Antakyalı olan Canan Aslan, Gaziantep’in kendine has pek çok geleneği bulunduğunu, bebek ve gelin hamamı gibi gelenekleri ise keyifli bulduğunu söylüyor.
Gaziantep’in tarihi dokularının kendisini çok etkilediğini söyleyen İstanbul doğumlu
Duygu Koçer, Bakırcılar Çarşısında gezmekten keyif aldığını belirtiyor. Duygu Hanım, Gaziantep gastronomisinin Unesco yaratıcı şehirler ağında olmasının ise gurur verici olduğunu ifade ediyor.
Gaziantep’in gastronomisinden, tarihi dokusundan ve parklarından çok etkilendiğini söyleyen İzmirli Şeyda Ertürk, Gaziantep’te en sevdiği mevsimin ilkbahar olduğunu ve yürüyüş yapmak için Kavaklık Parkını tercih ettiğini söylüyor.
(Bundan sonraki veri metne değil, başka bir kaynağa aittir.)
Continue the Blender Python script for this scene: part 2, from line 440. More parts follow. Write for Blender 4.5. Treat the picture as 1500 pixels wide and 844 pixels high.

Hayatın her şeyi kafaya takmak için çok kısa olduğunu ifade eden Kübra Ay, geleceği çok merak etmediğini, özellikle de deprem felaketinden sonra ‘an’ı yaşamayı, ‘an’da kalmayı tercih ettiğini söylüyor. Vicdansızlık ve merhametsizliğin insanlığın en büyük sorunu olduğuna inanan Ay, “Her şeye rağmen bize ve gelecek nesillere çok güveniyorum ve içimdeki inancı koruyorum” diyor.
Süper bir gücü olsa bunun çocukları koruyan bir kalkan olmasını dileyen Nevra Atıcı, insanlığın üzerinde durup düşünmesi gereken en büyük sorununun ise açgözlülük olduğunu söylüyor.